Begin with the first line and repeat exactly through the line containing "def WZ(px, py, Y): return W(px, py, Y).z"; leave every image out.

((

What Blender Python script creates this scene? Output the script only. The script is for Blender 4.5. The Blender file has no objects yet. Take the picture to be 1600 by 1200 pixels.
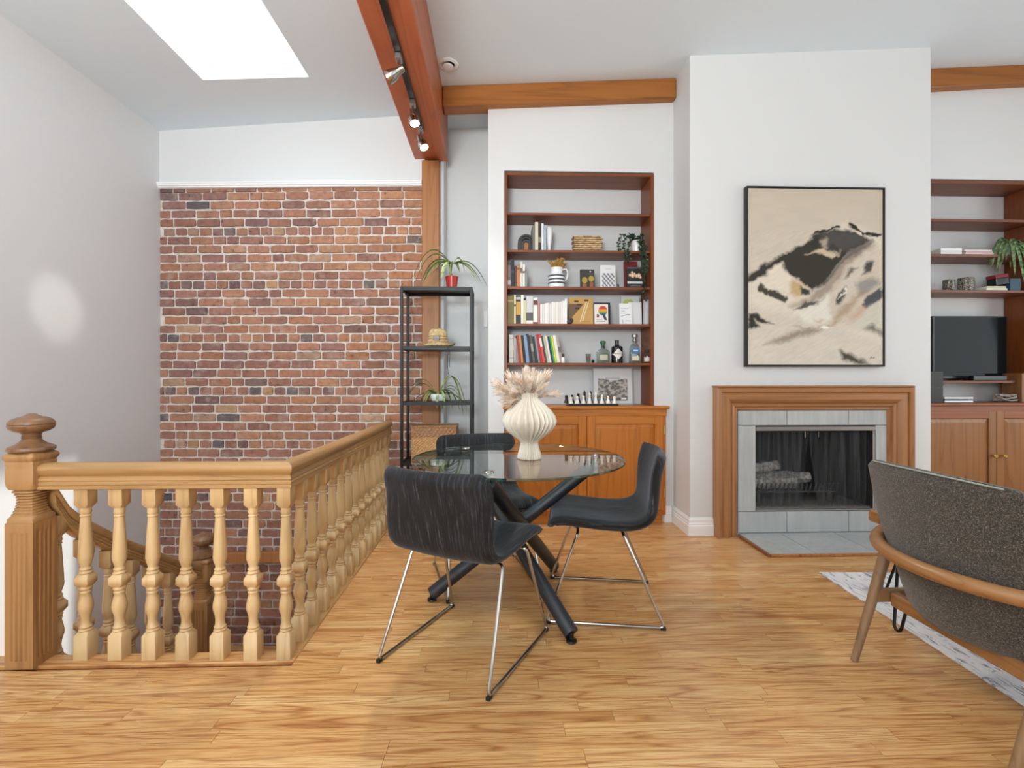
import bpy, bmesh, math, random
import numpy as np
from mathutils import Vector, Matrix
R = random.Random(7)
sc = bpy.context.scene
COL = sc.collection
pi = math.pi
# ------------------------------------------------------------ camera model
F = 760.0; HY = 590.0; CH = 1.12
TH = math.atan(25.0 / 760.0)
CT, ST = math.cos(TH), math.sin(TH)
def G(px, py, zc):
    xc = (px - 800) / F * zc
    return Vector((xc * CT + zc * ST, -xc * ST + zc * CT, CH - (py - HY) / F * zc))
def fl(px, py, z=0.0):
    return G(px, py, (CH - z) * F / (py - HY))
def ZC(px, Y):
    return Y / (CT - (px - 800) / F * ST)
def W(px, py, Y):
    return G(px, py, ZC(px, Y))
def WX(px, Y): return W(px, 0, Y).x
def WZ(px, py, Y): return W(px, py, Y).z

cam = bpy.data.cameras.new('camera'); camo = bpy.data.objects.new('camera', cam); COL.objects.link(camo)
cam.sensor_width = 36; cam.lens = 36 * F / 1600
cam.shift_y = -10 / 1600
cam.clip_start = 0.02
camo.location = (0, 0, CH); camo.rotation_euler = (pi / 2, 0, -TH)
sc.camera = camo
sc.view_settings.view_transform = 'Standard'; sc.view_settings.look = 'None'
sc.view_settings.gamma = 1; sc.view_settings.use_curve_mapping = False
sc.view_settings.exposure = 0.10
sc.cycles.max_bounces = 10; sc.cycles.diffuse_bounces = 6; sc.cycles.transparent_max_bounces = 16
sc.cycles.caustics_reflective = False; sc.cycles.caustics_refractive = False
sc.cycles.use_denoising = True
sc.cycles.sample_clamp_indirect = 6

world = bpy.data.worlds.new('world'); sc.world = world; world.use_nodes = True
bg = world.node_tree.nodes['Background']; bg.inputs[0].default_value = (.78, .88, 1, 1); bg.inputs[1].default_value = 1.0

def light(name, kind, loc, target, energy, color=(1, 1, 1), **kw):
    l = bpy.data.lights.new(name, kind); l.energy = energy; l.color = color
    for k, v in kw.items(): setattr(l, k, v)
    o = bpy.data.objects.new(name, l); COL.objects.link(o); o.location = loc
    d = Vector(target) - Vector(loc); o.rotation_euler = d.to_track_quat('-Z', 'Y').to_euler()
    return o
# daylight coming in through the windows of the wall behind the camera, the side window and the skylight
light('window_daylight', 'AREA', (-1.3, -3.32, 1.75), (-1.6, 5, 1.2), 74, (.94, .99, 1), shape='RECTANGLE', size=2.3, size_y=1.9)
light('window_daylight', 'AREA', (2.6, -3.32, 1.75), (2.6, 5, 1.2), 15, (.94, .99, 1), shape='RECTANGLE', size=2.3, size_y=1.9)
light('window_daylight', 'AREA', (5.42, 1.65, 1.7), (0, 1.6, .5), 36, (.94, .99, 1), shape='RECTANGLE', size=2.0, size_y=1.8)
light('skylight_daylight', 'AREA', (-1.69, 2.75, 4.3), (-1.69, 2.75, 0), 38, (.80, .90, 1), shape='RECTANGLE', size=1.2, size_y=1.9)
# fill lamp added behind the camera, bounced off the white ceiling for even light
light('bounced_fill', 'AREA', (-.7, -1.2, 1.9), (-1.1, -.3, 3.5), 168, (.92, .985, 1), shape='DISK', size=1.0)
sun = light('sun', 'SUN', (-1, 2, 6), (-1 - .277 * 3, 2 - .12, 3), 12.0, (1, .95, .86), angle=math.radians(1.2))

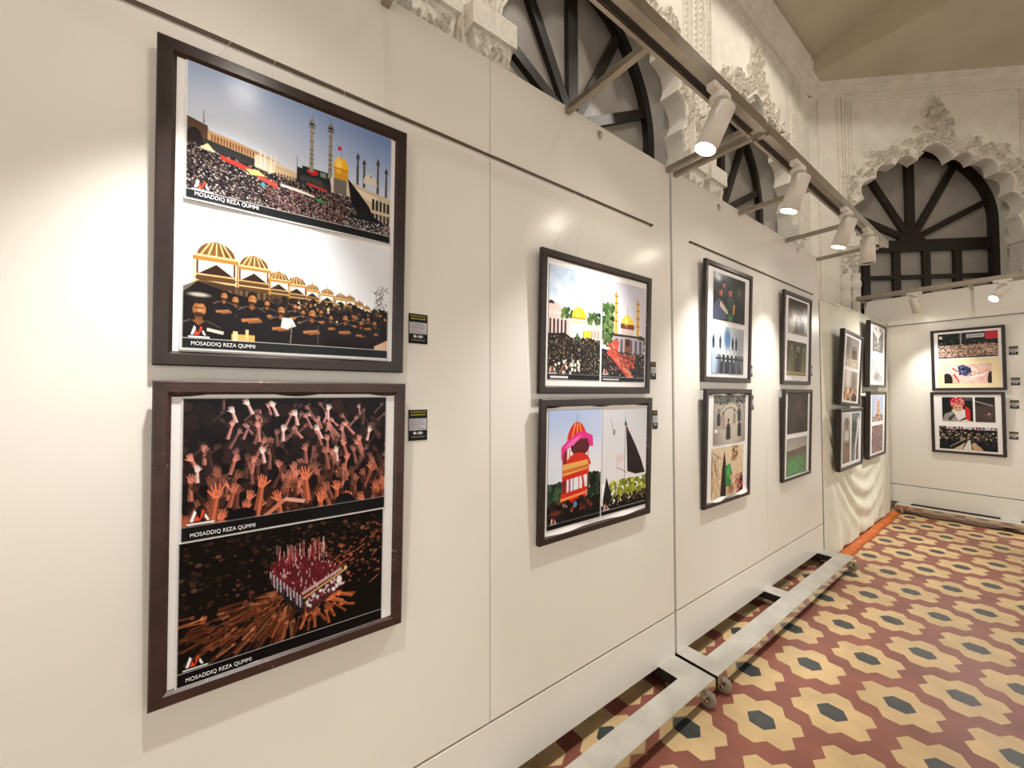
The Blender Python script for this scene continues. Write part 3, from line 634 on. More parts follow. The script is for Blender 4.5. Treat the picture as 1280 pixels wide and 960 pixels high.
# ------------------------------------------------------------------ building walls with cusped arches
ZC, ZT = 5.62, 5.80
def cusp_outline(c):
    half = [(0.0,4.81),(0.225,4.585),(0.50,4.535),(0.75,4.37),(0.905,4.085),(0.965,3.76)]
    pts = []
    def arc(p, q, bulge, n=9):
        (x0,y0),(x1,y1) = p, q; mx,my = (x0+x1)/2,(y0+y1)/2; dx,dy = x1-x0,y1-y0; L = math.hypot(dx,dy)
        nx,ny = dy/L, -dx/L
        if nx*mx + ny*(my-3.9) < 0: nx,ny = -nx,-ny
        return [(x0+dx*t + nx*bulge*L*math.sin(PI*t)**.75, y0+dy*t + ny*bulge*L*math.sin(PI*t)**.75) for t in [k/n for k in range(n)]]
    right = []
    for k,(p,q) in enumerate(zip(half, half[1:])): right += arc(p, q, 0.16 if k == 0 else 0.36)
    right += [(0.965,3.76),(1.0,3.70),(1.03,3.56)]
    L = [(c-x, z) for x, z in reversed(right)] + [(c+x, z) for x, z in right[1:]]
    return L     # from lower left over the apex to lower right

def round_outline(c, r, zc, zb, n=36):
    return [(c-r, zb)] + [(c+r*math.cos(PI-PI*k/n), zc+r*math.sin(PI-PI*k/n)) for k in range(n+1)] + [(c+r, zb)]

WALLS = {'left': (Vector((-0.8,0,0)), Vector((0,1,0)), Vector((1,0,0)), (-2.9, 6.72), (-0.25, 2.35, 4.95))}
AN = math.radians(43)
WALLS['far'] = (Vector((-0.8,6.707,0)), Vector((math.sin(AN),math.cos(AN),0)), Vector((math.cos(AN),-math.sin(AN),0)), (-0.02, 6.0), (1.6, 4.78))
def mapper(o, u, n): return lambda s, z, t: o + u*s + Vector((0,0,z)) - n*t

def leaf(bm, mp, s, z, ang, L, W, H, mi=0):
    # pointed raised leaf lying on the wall face
    ca, sa = math.cos(ang), math.sin(ang)
    def P(a, b, h): return bm.verts.new(mp(s+a*ca-b*sa, z+a*sa+b*ca, -h))
    b0 = P(0,0,0.0); tip = P(L,0,H*.25); l = P(L*.42,W,0); r = P(L*.42,-W,0); top = P(L*.45,0,H); l2 = P(L*.8,W*.45,0); rr = P(L*.8,-W*.45,0)
    for f in ((b0,top,l),(b0,r,top),(l,top,l2),(l2,top,tip),(r,rr,top),(rr,tip,top)): bm.faces.new(f)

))

WRITTEN ANSWER:
What Blender Python script creates this scene? Output the script only. The script is for Blender 4.5. The Blender file has no objects yet. Take the picture to be 1600 by 1200 pixels.
import bpy, bmesh, math, random
import numpy as np
from mathutils import Vector, Matrix
R = random.Random(7)
sc = bpy.context.scene
COL = sc.collection
pi = math.pi
# ------------------------------------------------------------ camera model
F = 760.0; HY = 590.0; CH = 1.12
TH = math.atan(25.0 / 760.0)
CT, ST = math.cos(TH), math.sin(TH)
def G(px, py, zc):
    xc = (px - 800) / F * zc
    return Vector((xc * CT + zc * ST, -xc * ST + zc * CT, CH - (py - HY) / F * zc))
def fl(px, py, z=0.0):
    return G(px, py, (CH - z) * F / (py - HY))
def ZC(px, Y):
    return Y / (CT - (px - 800) / F * ST)
def W(px, py, Y):
    return G(px, py, ZC(px, Y))
def WX(px, Y): return W(px, 0, Y).x
def WZ(px, py, Y): return W(px, py, Y).z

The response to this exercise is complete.